- EXERCISE GOAL
Using the listing below, output only the lines from the one that contains "Reconstruct this image" through the one that contains "sc.cycles.caustics_refractive = False", inclusive, exactly as given and without images.

** Start of RECORDS SHOWN **

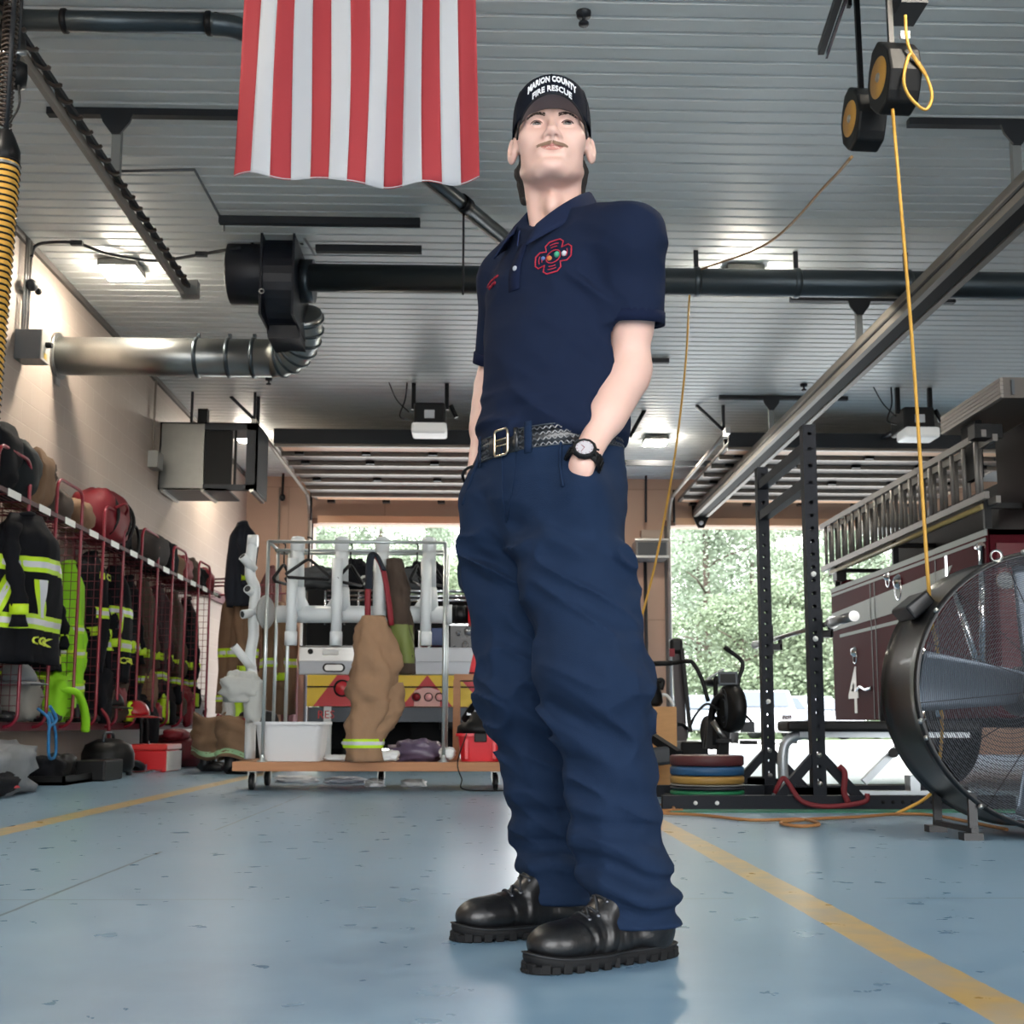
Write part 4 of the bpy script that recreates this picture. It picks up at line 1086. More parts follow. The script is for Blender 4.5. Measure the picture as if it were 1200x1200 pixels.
# lime sleeve and straps hanging over the shelf edge
tag(MB().tube(smoothpts([(FX-.1, 10.05, .75), (FX+.03, 10.15, .72), (FX+.07, 10.25, .55), (FX+.07, 10.28, .40)], 6), [.05]*19, 10, sq=(1, .6)).obj('lime_sleeve', M_limecl), 'lime sleeve end drooping below the locker shelf', 'sleeve')
for y, l, m in ((11.05, 'red webbing strap hanging below the third locker', M_redcl), (12.1, 'black webbing strap hanging below the red helmet, left one', M_black), (12.32, 'black webbing strap hanging below the red helmet, right one', M_black)):
    tag(MB().tube(smoothpts([(FX-.05, y, .6), (FX+.02, y, .5), (FX+.03, y+.02, .3), (FX+.02, y+.03, .16)], 5), .018, 6, sq=(.35, 1)).obj('strap', m), l, 'strap')
tag(blob('harness_pad', 'black harness pad hanging under the fourth locker', 'pad', (FX-.02, 12.65, .42), (.06, .15, .2), M_black_cl, 55, .2), None)
# blue rope
rp = [V((-3.3, 9.3+.05*math.sin(k*.9), .56-.018*k)) for k in range(10)]
tag(MB().tube(smoothpts([(-3.38, 9.3, .58), (-3.28, 9.26, .5), (-3.26, 9.22, .38), (-3.26, 9.24, .24), (-3.27, 9.33, .2), (-3.27, 9.42, .24), (-3.27, 9.38, .42), (-3.3, 9.32, .55), (-3.27, 9.25, .45), (-3.27, 9.4, .5), (-3.29, 9.3, .6)], 6), .012, 8).obj('blue_rope', mat('blue rope', '2472a8', rough=.7, bump=1, bscale=120)), 'bright blue rope looped over the locker shelf edge', 'rope')
# name tape squares inside lockers are part of the plates; things on the floor under the lockers
tag(blob('tarp_bundle', 'grey tarp bundle on the floor at the left edge', 'tarp', (-3.32, 8.05, .16), (.3, .42, .19), mat('grey tarp', '74787c', rough=.6, var=.25, vscale=9), 60, .3, fr=2.6), None)
tag(blob('black_bag', 'flat black bag with a red tag under the grey tarp', 'bag', (-3.2, 7.75, .08), (.22, .35, .08), M_black_cl, 61, .15), None)
tag(MB().bb(-3.03, -3.0, 7.9, 8.02, .05, .08).obj('bag_tag', mat('tag red', 'd0323a')), 'small red tag on the flat black bag', 'tag')
t = thing('tray', 'black plastic tray with shoes on the floor under the lockers', 'tray', (-3.35, 9.9, 0))
MB().bb(-3.6, -3.15, 9.3, 10.45, 0, .025).bb(-3.6, -3.58, 9.3, 10.45, 0, .07).bb(-3.17, -3.15, 9.3, 10.45, 0, .07).bb(-3.6, -3.15, 9.3, 9.32, 0, .07).obj('pan', M_black, t)
tag(MB().bb(-3.3, -3.05, 9.95, 10.45, .0, .17).obj('black_case', M_black, bevel=.015), 'flat black case on the floor with a pale stripe', 'case')
tag(blob('black_shoe', 'black shoe with red lining on the floor tray', 'shoe', (-3.36, 9.5, .12), (.1, .18, .09), M_black_cl, 62, .25), None)
tag(blob('black_shoe', 'black shoe without red on the floor tray', 'shoe', (-3.36, 9.8, .12), (.1, .15, .1), M_black, 63, .25), None)
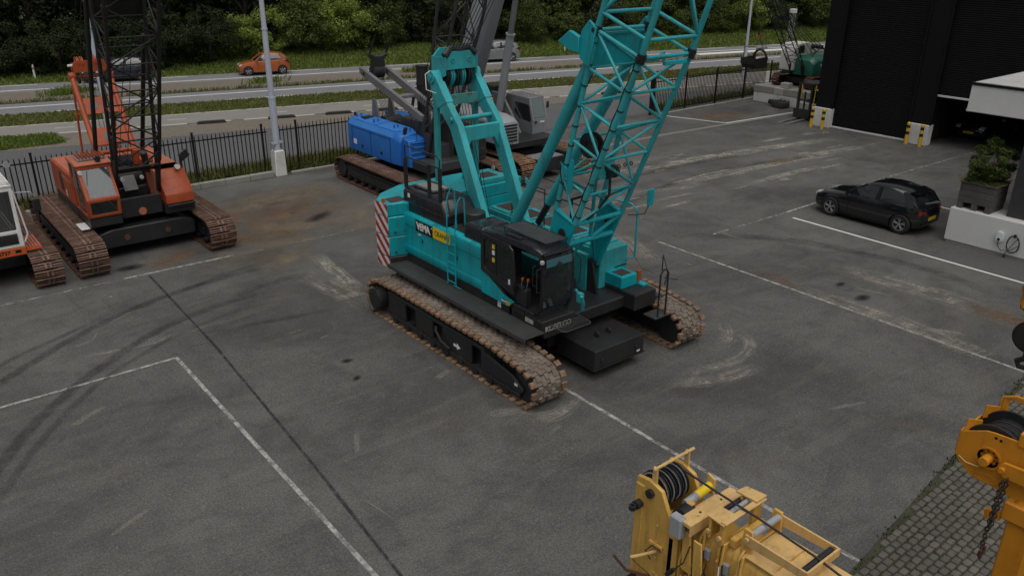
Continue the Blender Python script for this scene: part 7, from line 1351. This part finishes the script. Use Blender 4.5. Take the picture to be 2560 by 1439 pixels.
# nested boom sections, each with a collar
def bsec_y(Y, w, z0, z1): return [y_(7.08 + a * w, Y, z) for a, z in ((-.5, z0 + .12), (-.5, z1 - .1), (-.38, z1), (.38, z1), (.5, z1 - .1), (.5, z0 + .12), (.3, z0), (-.3, z0))]
for i, (ya, yb, w, z0, z1) in enumerate(((5.0, 4.72, .46, 1.62, 2.36), (4.75, 4.42, .53, 1.56, 2.42), (4.45, 4.12, .60, 1.5, 2.48), (4.15, -5.5, .68, 1.42, 2.54))):
    q = MB().loft([bsec_y(ya, w, z0, z1), bsec_y(yb, w, z0, z1)]).build('boom_section', 'crane_yellow', Y_, bev=.015)
    if i: MB().loft([bsec_y(ya + .0, w + .07, z0 - .04, z1 + .035), bsec_y(ya - .035, w + .07, z0 - .04, z1 + .035)]).build('collar', 'crane_yellow', q, bev=.008); MB().box(y_(7.08 - w / 2 - .02, ya - .12, 2.2), (.05, .12, .16)).build('wear_pad', 'box_grey', q, bev=.01); MB().b2(y_(7.08 - w / 2 - .09, ya - .05, 1.75), y_(7.08 - w / 2, ya + .07, 1.92)).build('pad_bracket', 'crane_yellow', q, bev=.015)
    for z in (1.75, 2.0, 2.25): MB().cyl(y_(7.08 - w / 2 - .035, ya - .02, z), y_(7.08 - w / 2 - .06, ya - .02, z), .016, n=8).build('bolt', 'yellow_pale', q)
MB().b2(y_(6.74, 4.1, 2.542), y_(7.42, -5.5, 2.556)).build('boom_top_plate', 'yellow_pale', Y_)
for Y in (3.72, 3.4, 2.6): MB().loft([bsec_y(Y, .72, 1.4, 2.60), bsec_y(Y - .02, .72, 1.4, 2.60)]).build('boom_rib', 'yellow_pale', Y_)
# rope guide frame with two rollers
for X in (6.80, 7.42): MB().slab([y_(X, 4.14, 2.80), y_(X, 3.36, 2.80), y_(X, 3.36, 2.70), y_(X, 4.14, 2.66)], .025).build('guide_rail', 'yellow_pale', Y_); MB().prism([(4.04 - YY, 2.5), (4.2 - YY, 2.5), (4.18 - YY, 2.86), (4.06 - YY, 2.86)], 'x', X - YX - .02 + (.03 if X < 7 else -.03), X - YX + .02 + (.03 if X < 7 else -.03)).build('guide_foot', 'crane_yellow', Y_, bev=.008)
MB().slab([y_(6.79, 3.35, 2.80), y_(7.43, 3.35, 2.80), y_(7.43, 3.35, 2.70), y_(6.79, 3.35, 2.70)], .025).build('guide_rail', 'yellow_pale', Y_)
bar('guide_roller', y_(6.86, 4.1, 2.78), y_(7.37, 4.1, 2.78), .042, 'roller_grey', Y_, 14); bar('guide_roller', y_(6.83, 3.42, 2.74), y_(7.40, 3.42, 2.74), .042, 'sheave_black', Y_, 14)
MB().tube([y_(7.05, 5.3, 2.93), y_(7.05, 4.75, 2.90), y_(7.08, 4.2, 2.86), y_(7.1, 3.42, 2.79), y_(7.1, 2.6, 2.66)], .014, 8).build('hoist_rope', 'wire', Y_)
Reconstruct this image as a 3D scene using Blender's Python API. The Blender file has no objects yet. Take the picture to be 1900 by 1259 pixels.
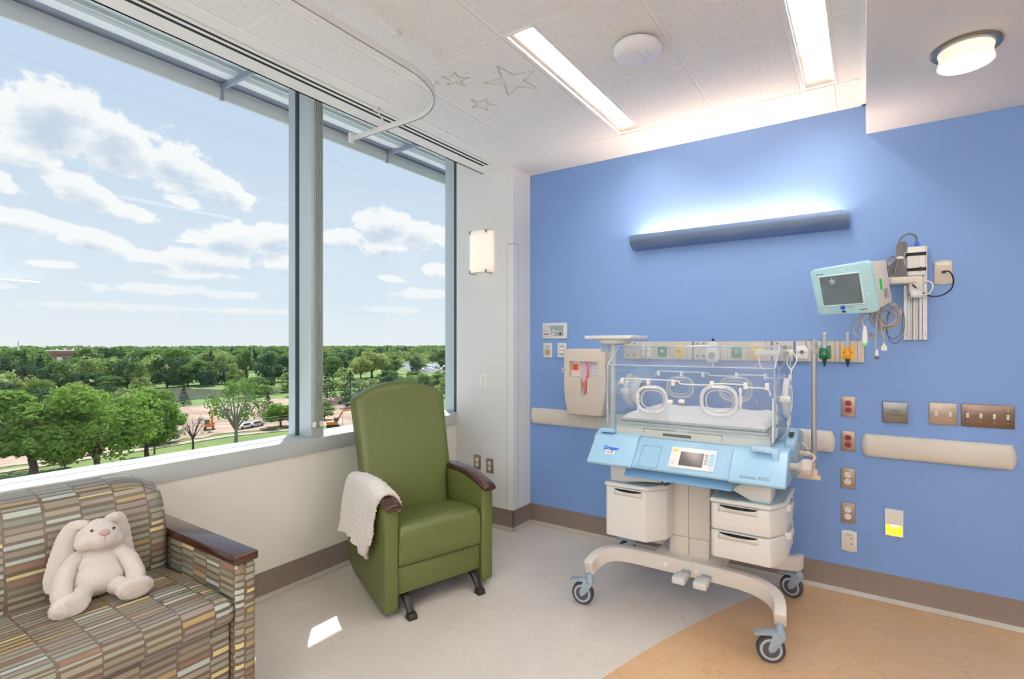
import bpy, bmesh, math, random
from mathutils import Vector, Matrix, Euler
random.seed(7)
C = bpy.context.scene.collection
sc = bpy.context.scene
R = math.radians
PI = math.pi

# ------------------------------------------------------------------ camera
cam_d = bpy.data.cameras.new('camera')
cam = bpy.data.objects.new('camera', cam_d); C.objects.link(cam)
cam.location = (0, 0, 1.411)
cam.rotation_euler = (R(90), 0, R(31.746))
cam_d.sensor_width = 36.0
cam_d.lens = 36.0*939.5/1900
cam_d.shift_x = (950-1025.3)/1900
cam_d.shift_y = (638.2-629.5)/1900
cam_d.clip_start = 0.05; cam_d.clip_end = 6000
sc.camera = cam

# ------------------------------------------------------------------ exposure
sc.view_settings.view_transform = 'Standard'
sc.view_settings.look = 'None'
sc.view_settings.gamma = 1.0
sc.view_settings.exposure = 0.0
sc.view_settings.use_curve_mapping = False
sc.cycles.transparent_max_bounces = 24
sc.cycles.max_bounces = 10
sc.cycles.diffuse_bounces = 6
sc.cycles.sample_clamp_indirect = 6.0
sc.cycles.caustics_reflective = False
sc.cycles.caustics_refractive = False

# ------------------------------------------------------------------ node helper
class NT:
    def __init__(s, tree): s.t = tree; s.n = tree.nodes; s.l = tree.links
    def new(s, typ, **kw):
        nd = s.n.new(typ)
        for k, v in kw.items():
            if k.startswith('i_'):
                key = k[2:]; nd.inputs[int(key) if key.isdigit() else key].default_value = v
            else: setattr(nd, k, v)
        return nd
    def link(s, a, b): s.l.new(a, b)
    def val(s, sock, v):
        if isinstance(v, bpy.types.NodeSocket): s.l.new(v, sock)
        else: sock.default_value = v
    def m(s, op, a, b=None, c=None, clamp=False):
        nd = s.n.new('ShaderNodeMath'); nd.operation = op; nd.use_clamp = clamp
        s.val(nd.inputs[0], a)
        if b is not None: s.val(nd.inputs[1], b)
        if c is not None: s.val(nd.inputs[2], c)
        return nd.outputs[0]
    def ramp(s, fac, pts, mode='LINEAR'):
        nd = s.n.new('ShaderNodeValToRGB'); nd.color_ramp.interpolation = mode
        el = nd.color_ramp.elements
        while len(el) > 1: el.remove(el[-1])
        el[0].position = pts[0][0]; el[0].color = tuple(pts[0][1])+(1,)
        for p, c in pts[1:]:
            e = el.new(p); e.color = tuple(c)+(1,)
        s.val(nd.inputs[0], fac); return nd.outputs[0]
    def mix(s, fac, a, b):
        nd = s.n.new('ShaderNodeMix'); nd.data_type = 'RGBA'
        s.val(nd.inputs[0], fac); s.val(nd.inputs[6], a); s.val(nd.inputs[7], b)
        return nd.outputs[2]
    def smooth(s, v, a, b):
        nd = s.n.new('ShaderNodeMapRange'); nd.interpolation_type = 'SMOOTHSTEP'
        s.val(nd.inputs[0], v); nd.inputs[1].default_value = a; nd.inputs[2].default_value = b
        return nd.outputs[0]

def L1(v):
    v /= 255.0
    return v/12.92 if v <= 0.04045 else ((v+0.055)/1.055)**2.4
def S(r, g, b): return (L1(r), L1(g), L1(b))
def S4(r, g, b): return S(r, g, b)+(1,)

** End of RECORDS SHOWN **

- RESPONSE
Reconstruct this image as a 3D scene using Blender's Python API. The Blender file has no objects yet. Take the picture to be 1900 by 1259 pixels.
import bpy, bmesh, math, random
from mathutils import Vector, Matrix, Euler
random.seed(7)
C = bpy.context.scene.collection
sc = bpy.context.scene
R = math.radians
PI = math.pi

# ------------------------------------------------------------------ camera
cam_d = bpy.data.cameras.new('camera')
cam = bpy.data.objects.new('camera', cam_d); C.objects.link(cam)
cam.location = (0, 0, 1.411)
cam.rotation_euler = (R(90), 0, R(31.746))
cam_d.sensor_width = 36.0
cam_d.lens = 36.0*939.5/1900
cam_d.shift_x = (950-1025.3)/1900
cam_d.shift_y = (638.2-629.5)/1900
cam_d.clip_start = 0.05; cam_d.clip_end = 6000
sc.camera = cam

# ------------------------------------------------------------------ exposure
sc.view_settings.view_transform = 'Standard'
sc.view_settings.look = 'None'
sc.view_settings.gamma = 1.0
sc.view_settings.exposure = 0.0
sc.view_settings.use_curve_mapping = False
sc.cycles.transparent_max_bounces = 24
sc.cycles.max_bounces = 10
sc.cycles.diffuse_bounces = 6
sc.cycles.sample_clamp_indirect = 6.0
sc.cycles.caustics_reflective = False
sc.cycles.caustics_refractive = False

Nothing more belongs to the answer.